CNN quoted Meron’s memo in God’s Warriors. But CAMERA, in attack mode, faulted the network for failing to mention “more senior Israeli experts.” This is silly several times over. As the Foreign Ministry’s legal adviser, Meron—the government’s in-house authority on international law at the time—was the senior expert. And before Meron wrote his opinion, then-Justice Minister Yaakov Shimshon Shapira had told Prime Minister Levi Eshkol the same thing.

Meron later left Israel to teach at New York University, where he gained stature as one of the world’s leading scholars on the laws of war. As an American citizen, he was appointed to the International Criminal Tribunal for the Former Yugoslavia, where he is a member of the Appeals Chamber. In an interview with CNN, he affirmed his original position on settlement. CAMERA skips this context in its effort to misrepresent the legal issues.

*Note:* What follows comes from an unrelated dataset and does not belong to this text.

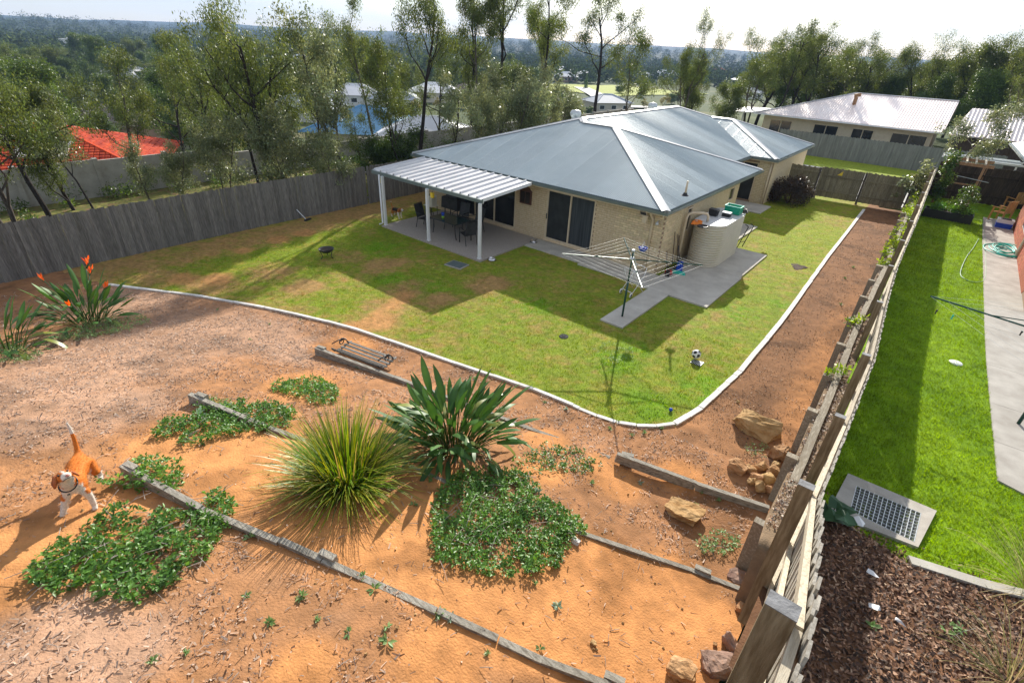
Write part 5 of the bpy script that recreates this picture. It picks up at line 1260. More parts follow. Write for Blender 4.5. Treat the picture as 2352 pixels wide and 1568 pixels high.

Let’s be fair: Some criticism of media coverage of Israel is justified—and some of the media’s unflattering coverage is accurate and necessary. It is not the press’s job to provide PR for any government. Until CAMERA gets this straight, self-respecting journalists will regard an occasional snarl from the watchdog as proof that they’re doing their job.

Gershom Gorenberg is a Jerusalem-based journalist and the author of The Accidental Empire: Israel and the Birth of the Settlements, 1967-1977.